## The task
Copy out each line of the material below with no changes.

----- Information supplied

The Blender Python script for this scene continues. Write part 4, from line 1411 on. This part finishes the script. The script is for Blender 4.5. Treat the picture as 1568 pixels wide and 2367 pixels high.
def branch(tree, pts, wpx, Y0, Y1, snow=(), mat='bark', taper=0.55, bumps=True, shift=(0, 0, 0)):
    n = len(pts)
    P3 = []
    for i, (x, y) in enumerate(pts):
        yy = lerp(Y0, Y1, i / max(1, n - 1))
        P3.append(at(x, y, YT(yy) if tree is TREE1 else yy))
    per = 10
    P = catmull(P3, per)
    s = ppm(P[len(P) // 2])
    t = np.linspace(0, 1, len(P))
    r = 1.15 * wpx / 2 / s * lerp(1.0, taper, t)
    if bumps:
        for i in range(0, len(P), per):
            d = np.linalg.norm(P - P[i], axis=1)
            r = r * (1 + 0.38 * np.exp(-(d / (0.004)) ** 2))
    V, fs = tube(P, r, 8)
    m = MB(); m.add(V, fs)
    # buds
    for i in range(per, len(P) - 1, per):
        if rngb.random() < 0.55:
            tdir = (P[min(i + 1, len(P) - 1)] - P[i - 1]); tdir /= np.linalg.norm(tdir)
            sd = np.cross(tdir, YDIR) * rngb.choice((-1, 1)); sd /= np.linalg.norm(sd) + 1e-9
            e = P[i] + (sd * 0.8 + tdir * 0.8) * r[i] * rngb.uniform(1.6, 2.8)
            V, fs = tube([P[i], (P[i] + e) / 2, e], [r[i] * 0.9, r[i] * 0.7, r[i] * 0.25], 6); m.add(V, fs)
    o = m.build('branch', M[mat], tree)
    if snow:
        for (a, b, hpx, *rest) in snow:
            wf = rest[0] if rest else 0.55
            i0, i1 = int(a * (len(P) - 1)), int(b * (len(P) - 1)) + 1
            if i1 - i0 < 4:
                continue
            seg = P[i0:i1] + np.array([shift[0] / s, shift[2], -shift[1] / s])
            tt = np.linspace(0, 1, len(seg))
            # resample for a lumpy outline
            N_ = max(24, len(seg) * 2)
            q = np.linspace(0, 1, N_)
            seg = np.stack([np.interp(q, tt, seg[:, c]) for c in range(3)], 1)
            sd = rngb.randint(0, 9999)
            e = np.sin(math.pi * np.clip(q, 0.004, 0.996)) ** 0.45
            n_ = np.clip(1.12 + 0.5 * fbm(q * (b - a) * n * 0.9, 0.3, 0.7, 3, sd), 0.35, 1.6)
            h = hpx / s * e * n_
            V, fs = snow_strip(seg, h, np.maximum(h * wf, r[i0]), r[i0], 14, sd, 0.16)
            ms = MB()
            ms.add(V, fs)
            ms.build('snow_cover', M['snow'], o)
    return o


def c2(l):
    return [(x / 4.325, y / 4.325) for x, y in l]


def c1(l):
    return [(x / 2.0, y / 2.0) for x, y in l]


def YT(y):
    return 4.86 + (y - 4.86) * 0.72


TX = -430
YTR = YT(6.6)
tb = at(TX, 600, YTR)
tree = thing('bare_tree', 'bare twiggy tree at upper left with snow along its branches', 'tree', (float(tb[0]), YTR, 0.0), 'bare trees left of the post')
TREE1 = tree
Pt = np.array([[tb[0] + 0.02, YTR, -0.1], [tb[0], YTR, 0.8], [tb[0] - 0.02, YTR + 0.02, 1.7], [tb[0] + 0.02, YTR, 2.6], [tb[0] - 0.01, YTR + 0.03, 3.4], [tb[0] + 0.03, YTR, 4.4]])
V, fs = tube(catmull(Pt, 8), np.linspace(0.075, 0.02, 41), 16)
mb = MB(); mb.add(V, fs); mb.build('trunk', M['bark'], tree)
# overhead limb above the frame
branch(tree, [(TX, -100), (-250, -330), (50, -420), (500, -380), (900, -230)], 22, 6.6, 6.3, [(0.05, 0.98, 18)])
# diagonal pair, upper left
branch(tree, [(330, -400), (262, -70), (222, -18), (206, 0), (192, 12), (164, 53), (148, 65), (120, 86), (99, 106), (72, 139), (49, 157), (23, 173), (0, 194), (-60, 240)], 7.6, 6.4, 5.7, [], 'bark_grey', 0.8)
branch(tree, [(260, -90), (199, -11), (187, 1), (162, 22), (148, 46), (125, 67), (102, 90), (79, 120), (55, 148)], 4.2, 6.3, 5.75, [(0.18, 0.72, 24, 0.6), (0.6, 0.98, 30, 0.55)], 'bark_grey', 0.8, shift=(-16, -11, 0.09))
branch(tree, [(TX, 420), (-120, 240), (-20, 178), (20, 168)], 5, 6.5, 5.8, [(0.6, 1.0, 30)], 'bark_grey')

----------

## Answer to this problem
The Blender Python script for this scene continues. Write part 4, from line 1411 on. This part finishes the script. The script is for Blender 4.5. Treat the picture as 1568 pixels wide and 2367 pixels high.
def branch(tree, pts, wpx, Y0, Y1, snow=(), mat='bark', taper=0.55, bumps=True, shift=(0, 0, 0)):
    n = len(pts)
    P3 = []
    for i, (x, y) in enumerate(pts):
        yy = lerp(Y0, Y1, i / max(1, n - 1))
        P3.append(at(x, y, YT(yy) if tree is TREE1 else yy))
    per = 10
    P = catmull(P3, per)
    s = ppm(P[len(P) // 2])
    t = np.linspace(0, 1, len(P))
    r = 1.15 * wpx / 2 / s * lerp(1.0, taper, t)
    if bumps:
        for i in range(0, len(P), per):
            d = np.linalg.norm(P - P[i], axis=1)
            r = r * (1 + 0.38 * np.exp(-(d / (0.004)) ** 2))
    V, fs = tube(P, r, 8)
    m = MB(); m.add(V, fs)
    # buds
    for i in range(per, len(P) - 1, per):
        if rngb.random() < 0.55:
            tdir = (P[min(i + 1, len(P) - 1)] - P[i - 1]); tdir /= np.linalg.norm(tdir)
            sd = np.cross(tdir, YDIR) * rngb.choice((-1, 1)); sd /= np.linalg.norm(sd) + 1e-9
            e = P[i] + (sd * 0.8 + tdir * 0.8) * r[i] * rngb.uniform(1.6, 2.8)
            V, fs = tube([P[i], (P[i] + e) / 2, e], [r[i] * 0.9, r[i] * 0.7, r[i] * 0.25], 6); m.add(V, fs)
    o = m.build('branch', M[mat], tree)
    if snow:
        for (a, b, hpx, *rest) in snow:
            wf = rest[0] if rest else 0.55
            i0, i1 = int(a * (len(P) - 1)), int(b * (len(P) - 1)) + 1
            if i1 - i0 < 4:
                continue
            seg = P[i0:i1] + np.array([shift[0] / s, shift[2], -shift[1] / s])
            tt = np.linspace(0, 1, len(seg))
            # resample for a lumpy outline
            N_ = max(24, len(seg) * 2)
            q = np.linspace(0, 1, N_)
            seg = np.stack([np.interp(q, tt, seg[:, c]) for c in range(3)], 1)
            sd = rngb.randint(0, 9999)
            e = np.sin(math.pi * np.clip(q, 0.004, 0.996)) ** 0.45
            n_ = np.clip(1.12 + 0.5 * fbm(q * (b - a) * n * 0.9, 0.3, 0.7, 3, sd), 0.35, 1.6)
            h = hpx / s * e * n_
            V, fs = snow_strip(seg, h, np.maximum(h * wf, r[i0]), r[i0], 14, sd, 0.16)
            ms = MB()
            ms.add(V, fs)
            ms.build('snow_cover', M['snow'], o)
    return o


def c2(l):
    return [(x / 4.325, y / 4.325) for x, y in l]


def c1(l):
    return [(x / 2.0, y / 2.0) for x, y in l]


def YT(y):
    return 4.86 + (y - 4.86) * 0.72


TX = -430
YTR = YT(6.6)
tb = at(TX, 600, YTR)
tree = thing('bare_tree', 'bare twiggy tree at upper left with snow along its branches', 'tree', (float(tb[0]), YTR, 0.0), 'bare trees left of the post')
TREE1 = tree
Pt = np.array([[tb[0] + 0.02, YTR, -0.1], [tb[0], YTR, 0.8], [tb[0] - 0.02, YTR + 0.02, 1.7], [tb[0] + 0.02, YTR, 2.6], [tb[0] - 0.01, YTR + 0.03, 3.4], [tb[0] + 0.03, YTR, 4.4]])
V, fs = tube(catmull(Pt, 8), np.linspace(0.075, 0.02, 41), 16)
mb = MB(); mb.add(V, fs); mb.build('trunk', M['bark'], tree)
# overhead limb above the frame
branch(tree, [(TX, -100), (-250, -330), (50, -420), (500, -380), (900, -230)], 22, 6.6, 6.3, [(0.05, 0.98, 18)])
# diagonal pair, upper left
branch(tree, [(330, -400), (262, -70), (222, -18), (206, 0), (192, 12), (164, 53), (148, 65), (120, 86), (99, 106), (72, 139), (49, 157), (23, 173), (0, 194), (-60, 240)], 7.6, 6.4, 5.7, [], 'bark_grey', 0.8)
branch(tree, [(260, -90), (199, -11), (187, 1), (162, 22), (148, 46), (125, 67), (102, 90), (79, 120), (55, 148)], 4.2, 6.3, 5.75, [(0.18, 0.72, 24, 0.6), (0.6, 0.98, 30, 0.55)], 'bark_grey', 0.8, shift=(-16, -11, 0.09))
branch(tree, [(TX, 420), (-120, 240), (-20, 178), (20, 168)], 5, 6.5, 5.8, [(0.6, 1.0, 30)], 'bark_grey')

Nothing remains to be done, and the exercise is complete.